Lo que se juega aquí no es solo la suerte de una jueza, sino la credibilidad del aparato judicial en su conjunto. La destitución pretende enviar un mensaje de “corrección interna”, cuando en realidad funciona como cortina de humo: un sacrificio individual que protege la continuidad de un sistema donde la justicia sigue siendo selectiva y profundamente clasista. El obrero acusado de hurto menor jamás recibirá la indulgencia que el empresario consigue con una llamada al “abogado influyente”.
Por Equipo El Despertar
La Corte Suprema informó la destitución de Verónica Sabaj, ministra de la Corte de Apelaciones de Santiago, tras siete meses de investigación. El motivo: conversaciones sostenidas con el abogado Luis Hermosilla, imputado en el escándalo conocido como el caso Audio. Oficialmente, la vocera del máximo tribunal, María Soledad Melo, habló de “mal comportamiento en el ejercicio de sus funciones”. En buen castellano: una jueza atrapada en la telaraña de favores y presiones que vincula al Poder Judicial con la elite empresarial.
La noticia no sorprende. En octubre de 2024, la misma Corte Suprema ya había removido a Ángela Vivanco, también por su relación con Hermosilla. No estamos, por tanto, frente a una anécdota individual, sino ante la confirmación de un patrón: los tribunales no flotan por encima de la sociedad como templos neutrales de justicia, sino que son parte activa del engranaje que garantiza la dominación del capital. El abogado de los poderosos no necesita ganar casos en tribunales: basta con tener jueces en su WhatsApp.
La remoción se ampara en el artículo 80 de la Constitución, que exige a los jueces “buen comportamiento”. El concepto es tan elástico que solo se aplica cuando la cloaca queda a la vista. Porque, mientras no estalle un escándalo mediático, el “mal comportamiento” es norma y no excepción. Marx lo decía con brutal franqueza: “El derecho no es más que la voluntad de la clase dominante erigida en ley” (Manifiesto Comunista). Aquí lo vemos materializado: la voluntad de esa clase incluso selecciona qué jueces son útiles y cuáles deben ser sacrificados para salvar la apariencia.
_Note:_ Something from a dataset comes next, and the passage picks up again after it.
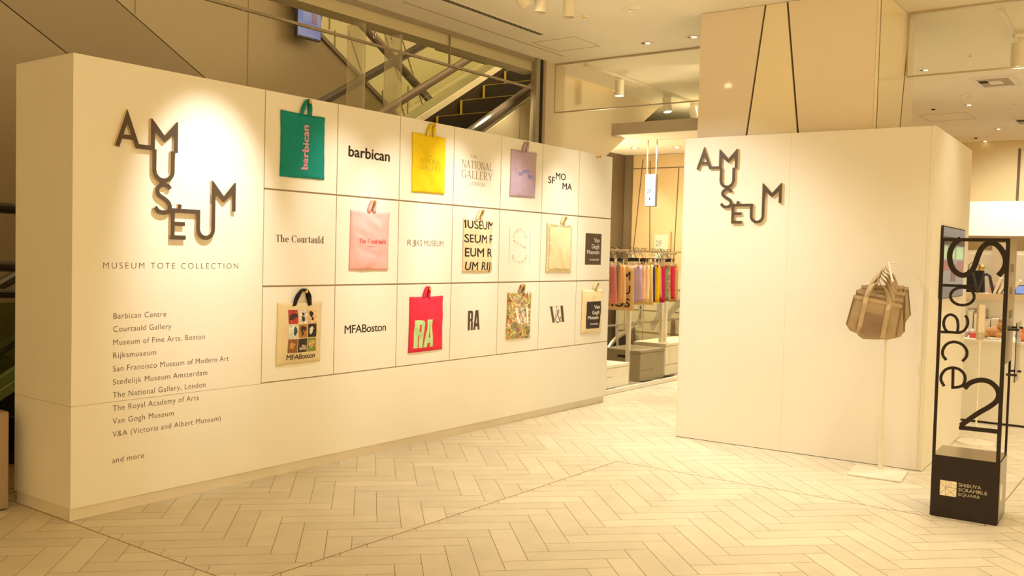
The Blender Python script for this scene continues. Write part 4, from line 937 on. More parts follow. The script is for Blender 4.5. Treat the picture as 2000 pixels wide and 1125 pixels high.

Lo grotesco es que la Corte se presenta como garante de la ética judicial mientras reconoce, de manera indirecta, que las redes de Hermosilla alcanzaron a más de un tribunal. Se destituye a Sabaj, se había destituido a Vivanco, pero nadie toca el nervio central: la relación estructural entre justicia, negocios y política, que opera en silencio mientras la prensa transforma cada destitución en un acto de “sanidad institucional”.
Lo que se juega aquí no es solo la suerte de una jueza, sino la credibilidad del aparato judicial en su conjunto. La destitución pretende enviar un mensaje de “corrección interna”, cuando en realidad funciona como cortina de humo: un sacrificio individual que protege la continuidad de un sistema donde la justicia sigue siendo selectiva y profundamente clasista. El obrero acusado de hurto menor jamás recibirá la indulgencia que el empresario consigue con una llamada al “abogado influyente”.
La Corte Suprema aparece así como un poder que se limpia las manos cuando el hedor es insoportable, pero que jamás rompe con la lógica de fondo: el Estado como administrador de los intereses de la clase propietaria. Engels lo resumió en una frase que parece escrita para este caso: “El Estado moderno no es sino un comité que administra los negocios comunes de toda la burguesía” (El Manifiesto Comunista). El Poder Judicial no escapa a esa regla, y el caso Sabaj es solo una grieta más en una fachada corroída.
En conclusión, la caída de Verónica Sabaj no es una victoria de la justicia, sino un ajuste de cuentas dentro del propio aparato judicial. Se quita una pieza para salvar la máquina. Mientras tanto, Hermosilla sigue siendo el rostro visible de una práctica que no nació con él ni morirá con él: la justicia como mercado, donde la ley no es ciega, sino que guiña el ojo al capital.